If all your taxes are paid, there is no penalty for filing late. However, if there is some tax due, you have to pay interest of 1% per month of delay on the amount payable. The interest meter starts ticking right after the end of the financial year.

So, if you have to pay additional tax on income for the year ended 31 March 2010, better pay it right away. If the tax payable is Rs 10,000, along with 11% interest (for 11 months after March 2010), the total payment works out to Rs 11,100 plus a 3% education cess.

You can also file tax returns of two years ago (ie, for 2008-9). This will be treated as a belated return. If some taxes remain unpaid, you will have to pay them along with the penal interest (1% per month of delay). In addition to this, there is a possibility of a penalty of Rs 5,000 for not filing the return by the due date.

Some taxpayers might be tempted to brush the issue under the carpet and start with a clean slate this year. This can be a costly mistake because failure to pay tax by the due date is tantamount to tax evasion.

The Income Tax Department picks up cases for scrutiny at random and if it is discovered that you have unpaid taxes, a penalty of up to 300% of the amount can be slapped on you. The minimum penalty is 100% of the outstanding tax.

If all taxes are paid and there is no penalty for late filing, why is there such a big rush to file tax returns by 31 July? This is because taxpayers who file belated returns forego some of their rights if they wake up late. For instance, you cannot carry forward losses for adjusting against future gains if you file late.

This is especially useful if you have incurred short-term capital losses from investments in stocks. These can be carried forward and set off against short-term or long-term capital gains made in subsequent years. Under current laws, such losses can be carried forward for up to eight years.

The Direct Taxes Code had originally proposed that losses be allowed to carry forward indefinitely. However, it has now reverted to the 8-year limit.

Besides, there is no room for rectifying mistakes. If you have made some calculation error while filling in the form or if some income or exemption escaped your mind at that time, you can file a revised return.
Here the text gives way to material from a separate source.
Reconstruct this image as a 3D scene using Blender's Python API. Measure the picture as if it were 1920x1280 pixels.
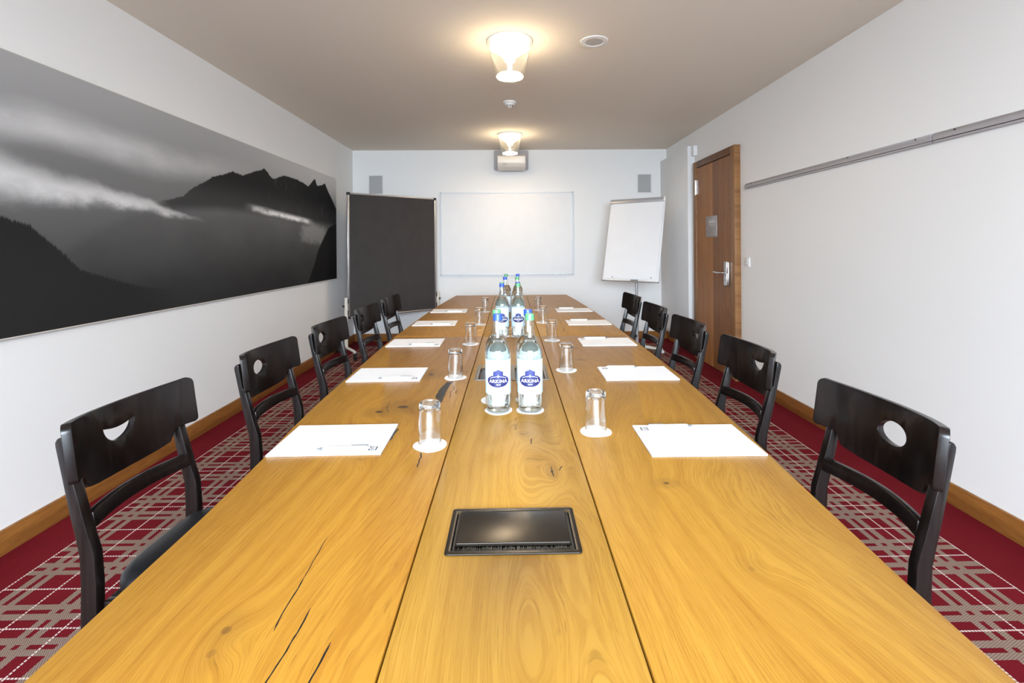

You can revise your income tax return for up to two years after it has been filed.

For instance, you can file a revised return for income earned during 2008-9 till 31 March 2011. The previous year's return can be revised till 31 March 2012.

What's more, the return can be revised any number of times – there is no limit. You need to quote the acknowledgement number and date of filing of original return to file a revised one.

So, if you suddenly find that you have not included any income or didn't avail of any tax benefit, file a revised return right away. However, you cannot file a revised return if your return has already been assessed. Also, as mentioned earlier, this window of opportunity is open only to taxpayers who filed their return by the due date.